Woda jest znakomitym tworzywem fotografii krajobrazowej. 
Wszystko już przecież było na zdjęciach i fotograf poluje bardziej na nietypowy punkt widzenia niż na nowy obiekt.


Przede wszystkim świat przegląda się w lustrze wody z perspektywy, której bezpośrednio nie osiągniemy, chyba, że zmienimy się w żabę. Ale do tego potrzeba czarów a nie aparatu.


Przy ustawieniu pod słońce woda dodaje malarskie efekty i refleksy do zdjęcia, co znakomicie poprawia dynamikę całości.


A przy wyżach barycznych wprowadza kontrastujący nasycony błękit do ogólnej burości świata.


Poza tym odbicia w wodzie podwajają elementy fotografii, co nadaje jej wyrazisty rytm i symetrię... czyli złudzenie porządku.
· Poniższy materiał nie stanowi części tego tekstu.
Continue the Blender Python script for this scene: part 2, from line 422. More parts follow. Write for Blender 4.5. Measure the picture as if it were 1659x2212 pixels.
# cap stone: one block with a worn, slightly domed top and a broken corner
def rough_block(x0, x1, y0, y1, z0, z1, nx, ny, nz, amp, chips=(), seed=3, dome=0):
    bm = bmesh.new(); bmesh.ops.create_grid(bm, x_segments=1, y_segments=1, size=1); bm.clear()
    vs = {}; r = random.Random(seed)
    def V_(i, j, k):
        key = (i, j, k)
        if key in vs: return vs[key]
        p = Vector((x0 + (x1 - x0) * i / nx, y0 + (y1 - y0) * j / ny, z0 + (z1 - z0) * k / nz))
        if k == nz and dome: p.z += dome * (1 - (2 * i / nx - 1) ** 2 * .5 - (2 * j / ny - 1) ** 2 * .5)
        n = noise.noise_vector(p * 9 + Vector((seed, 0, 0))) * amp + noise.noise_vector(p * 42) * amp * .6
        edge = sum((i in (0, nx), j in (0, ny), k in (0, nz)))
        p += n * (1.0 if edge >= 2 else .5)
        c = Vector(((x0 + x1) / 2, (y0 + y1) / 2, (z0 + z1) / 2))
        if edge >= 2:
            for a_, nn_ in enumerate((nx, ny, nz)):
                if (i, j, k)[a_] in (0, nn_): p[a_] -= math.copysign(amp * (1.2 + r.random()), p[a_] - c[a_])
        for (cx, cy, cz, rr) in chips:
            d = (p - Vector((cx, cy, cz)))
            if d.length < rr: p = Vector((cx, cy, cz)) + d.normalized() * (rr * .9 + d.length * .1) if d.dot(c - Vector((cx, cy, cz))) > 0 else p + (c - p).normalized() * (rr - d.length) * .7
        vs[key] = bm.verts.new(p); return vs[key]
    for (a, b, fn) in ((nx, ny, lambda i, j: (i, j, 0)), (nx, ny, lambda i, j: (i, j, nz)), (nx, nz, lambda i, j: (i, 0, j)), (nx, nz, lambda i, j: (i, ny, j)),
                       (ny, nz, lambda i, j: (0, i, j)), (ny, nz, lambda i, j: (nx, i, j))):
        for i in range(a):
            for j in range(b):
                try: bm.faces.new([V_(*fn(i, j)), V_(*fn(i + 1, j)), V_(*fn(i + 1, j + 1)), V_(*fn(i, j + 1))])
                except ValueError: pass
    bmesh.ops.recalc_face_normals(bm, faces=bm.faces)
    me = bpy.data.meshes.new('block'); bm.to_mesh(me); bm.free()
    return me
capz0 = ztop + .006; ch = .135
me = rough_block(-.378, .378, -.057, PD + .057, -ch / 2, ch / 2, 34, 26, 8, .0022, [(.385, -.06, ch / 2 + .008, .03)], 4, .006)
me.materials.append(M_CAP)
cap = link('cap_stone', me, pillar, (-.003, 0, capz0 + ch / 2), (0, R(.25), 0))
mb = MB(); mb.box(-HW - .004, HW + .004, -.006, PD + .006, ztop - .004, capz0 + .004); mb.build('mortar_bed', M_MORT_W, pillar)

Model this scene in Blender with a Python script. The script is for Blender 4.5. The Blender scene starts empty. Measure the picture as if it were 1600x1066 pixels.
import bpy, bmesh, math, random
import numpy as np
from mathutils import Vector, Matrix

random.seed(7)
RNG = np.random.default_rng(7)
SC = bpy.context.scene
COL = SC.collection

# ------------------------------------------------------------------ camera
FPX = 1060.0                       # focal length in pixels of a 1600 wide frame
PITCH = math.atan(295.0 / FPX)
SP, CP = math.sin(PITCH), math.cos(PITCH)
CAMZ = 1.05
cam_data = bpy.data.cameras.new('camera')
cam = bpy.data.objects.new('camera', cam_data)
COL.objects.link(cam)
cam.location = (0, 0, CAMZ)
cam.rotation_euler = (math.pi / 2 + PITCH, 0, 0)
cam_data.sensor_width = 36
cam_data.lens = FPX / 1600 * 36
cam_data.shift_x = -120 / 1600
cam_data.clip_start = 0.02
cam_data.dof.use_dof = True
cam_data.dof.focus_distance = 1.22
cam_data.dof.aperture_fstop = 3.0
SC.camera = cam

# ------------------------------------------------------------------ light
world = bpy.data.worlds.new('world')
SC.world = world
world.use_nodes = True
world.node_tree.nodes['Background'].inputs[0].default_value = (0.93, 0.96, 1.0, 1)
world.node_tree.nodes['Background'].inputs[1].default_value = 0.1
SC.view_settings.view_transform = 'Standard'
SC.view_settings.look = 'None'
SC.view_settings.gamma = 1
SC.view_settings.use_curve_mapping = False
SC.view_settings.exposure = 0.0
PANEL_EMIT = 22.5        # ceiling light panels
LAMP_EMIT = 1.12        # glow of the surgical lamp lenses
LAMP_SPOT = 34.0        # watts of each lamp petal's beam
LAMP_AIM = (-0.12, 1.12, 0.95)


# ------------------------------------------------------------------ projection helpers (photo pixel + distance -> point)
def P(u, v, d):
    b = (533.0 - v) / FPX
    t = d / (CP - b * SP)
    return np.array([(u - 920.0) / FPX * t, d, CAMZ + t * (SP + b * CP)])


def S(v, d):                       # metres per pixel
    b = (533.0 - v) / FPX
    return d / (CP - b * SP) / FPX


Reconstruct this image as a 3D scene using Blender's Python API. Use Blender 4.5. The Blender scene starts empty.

O ile niebo jesienią bywa często zbyt mocne w porównaniu do ziemi i trudno czasami złapać je razem - to odpowiednio wyszukana kałuża rozwiąże taki problem.
Z tych wszystkich powodów - nie narzekam, jeśli na świecie jest mgła, woda i błoto. Byłoby gorzej, gdyby nie było aparatu.
Bobry wyświadczyły mi przysługę nie tylko fotograficzną - nie muszę czekać na lato, żeby się potaplać w kałuży.